“De mí mismo me canso pronto. De lo que no me canso nunca es de leer, comentar, elogiar, destrozar lo que escriben los otros”. A decir verdad es un nuevo tomo de los prolíficos diarios de José Luis García Martín, crítico, poeta y profesor, director en la actualidad de la revista literaria Clarín. Este libro, como los anteriores diarios -entre otros, Dominio público y Leña al fuego– contiene reflexiones sobre su vida, la poesía, los libros, la crítica, los amigos, los amores… y los viajes.
Domina, por lo general, un ensayado y persistente afán de provocación. García Martín no quiere ser complaciente con nadie y se le nota que disfruta salpicando estas páginas con comentarios malvados, especialmente sobre el mundo literario. “Siempre me ha divertido mi mala fama, no sé si enteramente merecida. Pero cada vez me resulta más difícil no defraudar. Se ve que me estoy haciendo viejo”. Abundan en exceso, aunque forman parte de la fama de estos diarios, las puñaladas y los comentarios sarcásticos, en tono de burla, sobre personajes concretos del mundo literario, la mayoría reconocibles, pues García Martín, a diferencia de otros escritores de diarios, no oculta la identidad de los damnificados, como sucede con Fernando Sánchez Dragó, pero no es el único.
Este exhibicionismo autocomplaciente rebaja la calidad de estos diarios, pues García Martín prefiere moverse en ese territorio donde el chisme es literariamente eficaz, aunque demasiado instantáneo. Estos comentarios son el plato fuerte de estos diarios, y convierten en secundarias sus sugestivas -y muchas veces interesantes- reflexiones sobre las clases, las lecturas, las películas, los viajes a Italia, Estados Unidos y Portugal, la fuerza de la literatura -y en concreto de la poesía-, los detalles amistosos, las tertulias literarias y su vida rutinaria: “Mi vida es monótona, tranquila, siempre igual”.
García Martín vive por y para la literatura, lo único que parece dar sentido a su vida.
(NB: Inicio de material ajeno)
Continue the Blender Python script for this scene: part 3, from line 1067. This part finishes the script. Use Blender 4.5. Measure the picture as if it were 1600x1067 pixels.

En diferentes ocasiones explicita su ateísmo (“yo no creo en ningún Dios, pero creo en todos los ritos”) y el rechazo a una moral cristiana y a la Iglesia católica. La literatura, pues, como principio y fin. Pero cuando la literatura se pliega sobre sí misma, lo único que queda es la caída en el egotismo, en dar demasiada importancia a lo que le sucede a uno mismo, aunque se trate de sucesos nimios e insustanciales de los que -y ahí está el reto- hay que sacar partido literario. El yo se convierte así en un pequeño dios cínico, narcisista y poderoso en juegos verbales y fuegos de artificio: “pero yo no puedo dejar de ser quien soy -un coleccionista de días iguales (aunque ninguno repetido), un cazador de rutinas, un enamorado de la monotonía- y por eso estas páginas de diario no pueden dejar de ser lo que son. Quien busque aventuras y trascendencias que los busque en otra parte”.